Brecon farmers partner with Welsh Water to deliver new way of working

WELSH Water’s Catchment Team and Beacons Water Group are piloting new ways of managing water that will build productivity, protect nature, reduce nutrient use and ease flooding.

“We’re trying to pilot a new way of working – an approach modelled on an international example in the Catskills, USA, where they’ve been successfully controlling water quality through catchment management for the last 30 odd years,” says Nigel Elgar, Brecon Beacons Mega Catchment Project Manager.

“Engagement in the past has tended to be, we pay farmers a sum of money to deliver a certain output. At the end of that funding period we have no mindset change, we’ve got no sustainability. This is about empowering the farmer and land user, giving them the opportunity to improve the outcomes they want to see for their business or their interests but also deliver for water quality as well.”

A new short film, produced by Welsh Water and the Brecons Water Group, showcases the work of five farmers in the region.
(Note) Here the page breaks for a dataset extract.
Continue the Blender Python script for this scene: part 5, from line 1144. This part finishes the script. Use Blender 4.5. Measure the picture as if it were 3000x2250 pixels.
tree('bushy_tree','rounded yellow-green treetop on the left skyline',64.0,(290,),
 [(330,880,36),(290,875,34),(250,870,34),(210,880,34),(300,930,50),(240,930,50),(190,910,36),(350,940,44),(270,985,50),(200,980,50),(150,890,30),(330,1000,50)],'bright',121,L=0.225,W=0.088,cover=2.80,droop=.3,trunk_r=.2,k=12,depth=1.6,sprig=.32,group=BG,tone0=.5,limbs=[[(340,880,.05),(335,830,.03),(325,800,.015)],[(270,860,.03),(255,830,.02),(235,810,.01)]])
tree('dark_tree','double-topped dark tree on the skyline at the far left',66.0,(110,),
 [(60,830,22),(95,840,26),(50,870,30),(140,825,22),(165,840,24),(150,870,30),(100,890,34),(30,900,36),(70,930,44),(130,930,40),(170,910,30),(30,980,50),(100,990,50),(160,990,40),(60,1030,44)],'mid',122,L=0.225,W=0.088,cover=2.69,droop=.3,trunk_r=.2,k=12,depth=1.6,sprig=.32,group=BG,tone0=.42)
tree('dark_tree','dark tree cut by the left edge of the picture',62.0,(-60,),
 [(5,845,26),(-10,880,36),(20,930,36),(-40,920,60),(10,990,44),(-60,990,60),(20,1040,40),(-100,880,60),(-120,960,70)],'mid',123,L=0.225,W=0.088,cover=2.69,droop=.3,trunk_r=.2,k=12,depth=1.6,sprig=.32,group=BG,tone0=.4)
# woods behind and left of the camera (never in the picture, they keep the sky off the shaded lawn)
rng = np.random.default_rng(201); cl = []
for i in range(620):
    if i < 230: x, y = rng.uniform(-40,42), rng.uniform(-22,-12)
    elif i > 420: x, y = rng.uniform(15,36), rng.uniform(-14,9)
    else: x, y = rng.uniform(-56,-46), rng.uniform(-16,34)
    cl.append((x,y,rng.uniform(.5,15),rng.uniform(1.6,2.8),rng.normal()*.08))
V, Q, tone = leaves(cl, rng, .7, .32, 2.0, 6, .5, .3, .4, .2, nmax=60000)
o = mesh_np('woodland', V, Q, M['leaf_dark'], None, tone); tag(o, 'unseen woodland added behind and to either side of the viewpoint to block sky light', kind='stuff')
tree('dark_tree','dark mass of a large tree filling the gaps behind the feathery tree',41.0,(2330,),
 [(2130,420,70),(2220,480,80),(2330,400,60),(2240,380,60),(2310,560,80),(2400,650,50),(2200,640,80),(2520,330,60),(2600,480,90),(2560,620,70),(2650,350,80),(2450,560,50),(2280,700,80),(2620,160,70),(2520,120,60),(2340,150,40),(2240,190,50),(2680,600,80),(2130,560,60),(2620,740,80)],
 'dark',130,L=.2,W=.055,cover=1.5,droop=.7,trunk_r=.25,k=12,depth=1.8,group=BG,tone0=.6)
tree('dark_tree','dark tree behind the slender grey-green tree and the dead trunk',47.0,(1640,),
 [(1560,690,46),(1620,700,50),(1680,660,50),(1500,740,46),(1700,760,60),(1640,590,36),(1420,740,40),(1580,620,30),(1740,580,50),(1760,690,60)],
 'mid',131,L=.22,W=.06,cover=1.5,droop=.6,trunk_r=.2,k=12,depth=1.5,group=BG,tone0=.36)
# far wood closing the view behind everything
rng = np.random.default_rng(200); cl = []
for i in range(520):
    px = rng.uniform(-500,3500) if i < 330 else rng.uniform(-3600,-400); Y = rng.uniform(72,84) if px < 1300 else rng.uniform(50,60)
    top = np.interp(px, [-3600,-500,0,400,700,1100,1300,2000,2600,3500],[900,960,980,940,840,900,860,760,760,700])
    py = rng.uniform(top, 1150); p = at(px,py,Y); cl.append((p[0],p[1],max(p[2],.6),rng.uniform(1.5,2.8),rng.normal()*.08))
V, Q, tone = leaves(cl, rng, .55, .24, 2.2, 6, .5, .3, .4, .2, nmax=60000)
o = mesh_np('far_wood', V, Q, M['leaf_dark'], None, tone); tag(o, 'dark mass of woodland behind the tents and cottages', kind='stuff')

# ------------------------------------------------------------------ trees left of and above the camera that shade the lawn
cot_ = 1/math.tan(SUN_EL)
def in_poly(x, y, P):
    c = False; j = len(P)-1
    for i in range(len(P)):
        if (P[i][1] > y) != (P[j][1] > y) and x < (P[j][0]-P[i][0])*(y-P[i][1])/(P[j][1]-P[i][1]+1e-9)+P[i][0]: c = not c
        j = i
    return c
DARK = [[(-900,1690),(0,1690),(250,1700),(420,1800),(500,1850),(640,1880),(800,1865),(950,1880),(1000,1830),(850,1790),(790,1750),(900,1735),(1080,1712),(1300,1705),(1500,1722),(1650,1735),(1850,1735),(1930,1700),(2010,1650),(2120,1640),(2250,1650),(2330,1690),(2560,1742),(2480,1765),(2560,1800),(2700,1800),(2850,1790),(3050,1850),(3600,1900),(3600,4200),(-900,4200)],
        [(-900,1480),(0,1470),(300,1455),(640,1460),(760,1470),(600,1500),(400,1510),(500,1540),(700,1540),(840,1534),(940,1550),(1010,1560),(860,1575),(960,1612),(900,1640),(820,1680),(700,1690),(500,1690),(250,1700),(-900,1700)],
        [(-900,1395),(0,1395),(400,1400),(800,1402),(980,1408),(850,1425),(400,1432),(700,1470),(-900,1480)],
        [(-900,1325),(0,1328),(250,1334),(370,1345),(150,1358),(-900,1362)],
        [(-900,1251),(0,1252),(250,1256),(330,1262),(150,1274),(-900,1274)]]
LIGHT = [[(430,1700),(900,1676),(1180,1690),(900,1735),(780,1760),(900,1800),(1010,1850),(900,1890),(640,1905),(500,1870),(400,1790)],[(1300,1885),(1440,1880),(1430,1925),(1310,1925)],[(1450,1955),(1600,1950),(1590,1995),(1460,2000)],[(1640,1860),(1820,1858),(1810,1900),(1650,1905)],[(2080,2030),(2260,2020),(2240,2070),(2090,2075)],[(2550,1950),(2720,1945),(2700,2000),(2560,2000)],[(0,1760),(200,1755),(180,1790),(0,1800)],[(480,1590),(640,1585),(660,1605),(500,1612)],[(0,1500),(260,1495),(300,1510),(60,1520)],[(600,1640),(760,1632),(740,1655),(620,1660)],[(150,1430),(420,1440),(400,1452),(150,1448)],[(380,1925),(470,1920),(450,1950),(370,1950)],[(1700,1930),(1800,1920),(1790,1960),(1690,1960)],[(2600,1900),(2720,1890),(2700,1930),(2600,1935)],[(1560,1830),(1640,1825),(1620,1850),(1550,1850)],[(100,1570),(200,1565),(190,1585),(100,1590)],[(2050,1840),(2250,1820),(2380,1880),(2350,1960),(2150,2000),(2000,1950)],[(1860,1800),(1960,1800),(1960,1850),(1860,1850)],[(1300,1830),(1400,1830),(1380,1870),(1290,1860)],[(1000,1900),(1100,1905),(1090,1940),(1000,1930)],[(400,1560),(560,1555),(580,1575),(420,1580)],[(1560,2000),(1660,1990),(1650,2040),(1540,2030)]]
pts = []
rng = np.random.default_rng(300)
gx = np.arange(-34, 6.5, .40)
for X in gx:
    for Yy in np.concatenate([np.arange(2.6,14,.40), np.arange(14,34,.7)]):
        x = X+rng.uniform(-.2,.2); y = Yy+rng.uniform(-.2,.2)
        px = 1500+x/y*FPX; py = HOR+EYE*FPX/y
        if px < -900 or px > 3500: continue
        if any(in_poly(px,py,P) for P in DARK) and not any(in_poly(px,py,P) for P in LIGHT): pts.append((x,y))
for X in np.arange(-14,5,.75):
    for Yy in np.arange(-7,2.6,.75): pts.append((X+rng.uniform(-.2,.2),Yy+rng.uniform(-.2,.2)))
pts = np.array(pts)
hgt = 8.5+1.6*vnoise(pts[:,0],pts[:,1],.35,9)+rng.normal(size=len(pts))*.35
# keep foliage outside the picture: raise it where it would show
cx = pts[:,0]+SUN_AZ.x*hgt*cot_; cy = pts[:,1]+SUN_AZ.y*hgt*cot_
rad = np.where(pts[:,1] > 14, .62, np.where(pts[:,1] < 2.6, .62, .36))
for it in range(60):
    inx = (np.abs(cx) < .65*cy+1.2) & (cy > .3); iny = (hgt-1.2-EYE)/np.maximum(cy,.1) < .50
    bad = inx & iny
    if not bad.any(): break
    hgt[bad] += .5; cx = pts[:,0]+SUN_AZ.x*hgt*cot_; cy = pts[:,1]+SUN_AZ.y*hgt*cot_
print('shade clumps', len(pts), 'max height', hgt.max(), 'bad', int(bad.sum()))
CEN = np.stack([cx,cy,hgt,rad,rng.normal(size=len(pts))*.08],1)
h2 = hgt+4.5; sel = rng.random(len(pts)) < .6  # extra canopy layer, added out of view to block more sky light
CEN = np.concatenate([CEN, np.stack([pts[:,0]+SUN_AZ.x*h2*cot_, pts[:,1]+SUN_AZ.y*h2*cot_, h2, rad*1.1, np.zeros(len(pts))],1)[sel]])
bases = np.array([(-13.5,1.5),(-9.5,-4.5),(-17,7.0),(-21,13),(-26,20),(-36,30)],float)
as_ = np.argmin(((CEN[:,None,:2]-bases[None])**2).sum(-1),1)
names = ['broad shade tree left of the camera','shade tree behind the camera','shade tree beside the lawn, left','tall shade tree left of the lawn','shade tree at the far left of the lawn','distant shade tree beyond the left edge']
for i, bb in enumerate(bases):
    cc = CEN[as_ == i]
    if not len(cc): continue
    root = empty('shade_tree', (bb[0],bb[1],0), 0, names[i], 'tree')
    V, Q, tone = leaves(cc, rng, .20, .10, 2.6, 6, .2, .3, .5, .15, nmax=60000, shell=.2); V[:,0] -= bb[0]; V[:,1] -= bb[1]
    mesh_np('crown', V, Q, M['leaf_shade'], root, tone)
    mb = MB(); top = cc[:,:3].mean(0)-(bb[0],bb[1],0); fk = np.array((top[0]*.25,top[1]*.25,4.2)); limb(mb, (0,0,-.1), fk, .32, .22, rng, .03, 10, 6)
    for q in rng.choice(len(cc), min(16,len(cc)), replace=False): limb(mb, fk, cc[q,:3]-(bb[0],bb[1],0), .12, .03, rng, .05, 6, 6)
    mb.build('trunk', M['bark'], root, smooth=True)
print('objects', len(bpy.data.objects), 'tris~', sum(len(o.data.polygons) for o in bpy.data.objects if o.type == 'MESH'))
Richard Roderick from Newton Farm, Screthrog says “The River Usk is quite a challenge to us as far as managing floodplain grasslands – we’ve got quite a few kilometres that run with the Usk and flooding is very challenging. One of the main reasons we’re trying to protect the riverbank is to try and hold onto our soils and stop the soils and the bank eroding into the river – we’re basically losing land, so the more stabilisation we can get in the banks, the better for us.”

Roderick is also trialling no-fence collars to create a virtual fence line for his cattle, keeping them off the bank to protect the river and stopping them straying to neighbouring farms.

Alan Thomas farms at Upper Pendre Farm, Llangorse and has been impressed by LiDAR mapping provided by Welsh Water. “The information we received when we were first shown the maps was just like – Wow! – This is amazing, because it was so accurate. We’ve farmed here for three generations, we’ve known what happens in the bad weather, but it’s just the information we gained with LiDAR means we can do a little bit extra away from this field and the problem can be virtually eliminated.”

Keri Davies from Glwydcaenewydd Farm, Crai is also making good use of new technology. A weather station on his land is providing live data from soil sensors and ground temperature probes as well as information about prevailing weather conditions. “This gives us the evidence to make sure that we are putting the nutrients on at a time where the ground can accept them, and the plant can use the nutrients – so it’s effectively saving us money because we’re getting better use of the resources.”

As part of the project, farmers have also been using European Innovation Partnership funding to assess greenhouse gas emissions and carbon sequestration from trees, hedges and soils. This helps to determine the carbon balance of participating farm businesses, both collectively and individually.

Hugh Martineau from Treberfydd Farm, Llangorse says “Farmers have got to take control of the narrative – they’ve got to be providing an evidence base which translates through the supply chain to the consumer so I think that’s the big opportunity here, to make sure that we’ve got something that is evidence based, that can tell that positive story – that shows that we are producing lower emissions food, that we are doing that in an environmentally sympathetic way and that we’re adding to the value of the environment around here.”

David Thomas from Penwern Farm sums up the project. “We live in a special place really and we’re grateful for that, but I think it’s important that we actually accept the risks that we perhaps posed to the environment and do what we can to reduce those risks – graze from uphill, have a water supply in the right place – it’s going to be better for the farm, for our soil going forward.”

He says that the involvement of Welsh Water has been very important. “Without that facilitation, I don’t think we’d be meeting and doing things as proactively as we are.”